Oh, and for the weasels (like me) out there who try for the middle path of compromise all the time, thinking that’s what the game wants? Yeah, that might work. Or it might mean you get BOTH bad outcomes. You’re often better off making real choices.

But here’s the thing: They managed to do this with a game that is really about button-mashing ass kicking. The mechanical parts of your character sheet have only a minimum of interplay with these choices. And that drove home a point for me: it’s a cop out to blame a system for “not supporting role-playing” – hard choices don’t care what system you use. If you’re not making them in your play, the problem is not mechanical.

Now, to head off the obvious protest, yes, obviously, some systems have built in hooks to drive things towards hard, meaningful choices, but the reality is those are just tools to help get there. The system can’t makes choices matter – at best it can force a pantomime of the act of making a hard decision. Choices matter because your game, at your table, either goes there or it does not. If the problem is that you don’t know _how_ to go there, then fine.

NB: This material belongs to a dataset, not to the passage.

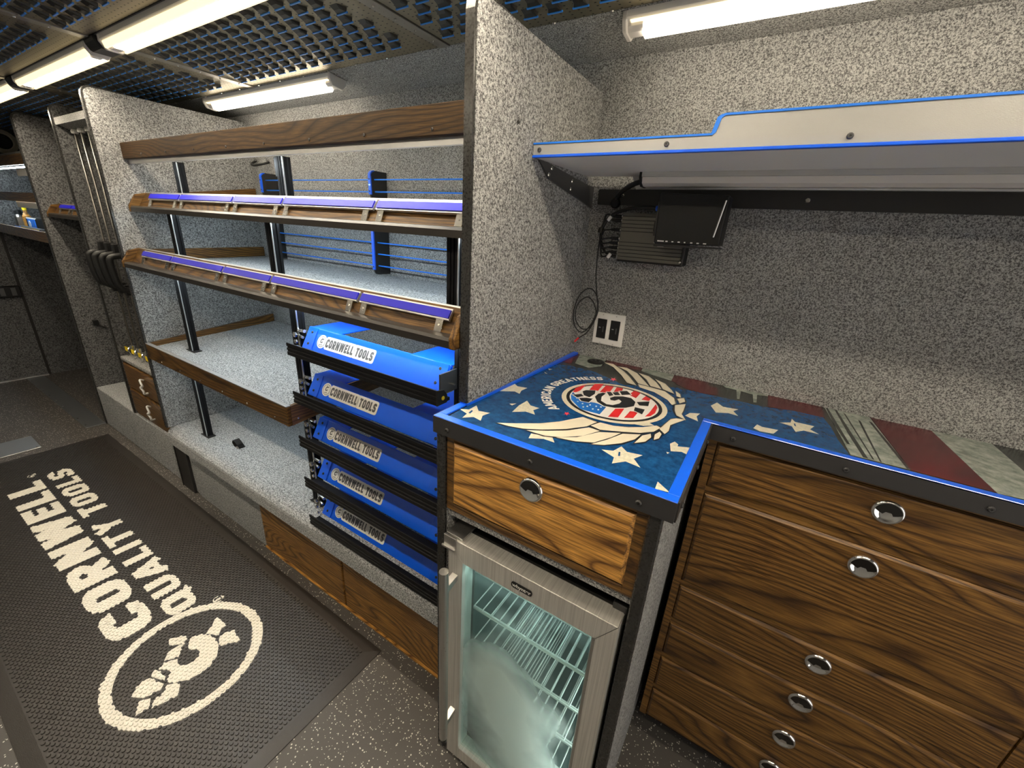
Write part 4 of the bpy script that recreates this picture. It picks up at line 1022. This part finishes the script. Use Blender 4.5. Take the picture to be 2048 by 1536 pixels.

It can be learned, there are tricks that can help get you there. If you want to reach that point, you can do it.

But if you know how, and especially if you know how well enough to complain that X or Y game doesn’t allow it, then you need to take a hard look at your table and decide if the problem is that you can’t face the hard choices, or that you don’t want to.

And if you don’t want to, that’s fine. But cop to it, don’t blame the system.

(I am, I know, more or less equating good roleplay with hard, meaningful choices. That’s not all there is to it, and there are a lot of assumptions in there about what hard and meaningful mean, but by and large, I think I’ll stick by it.)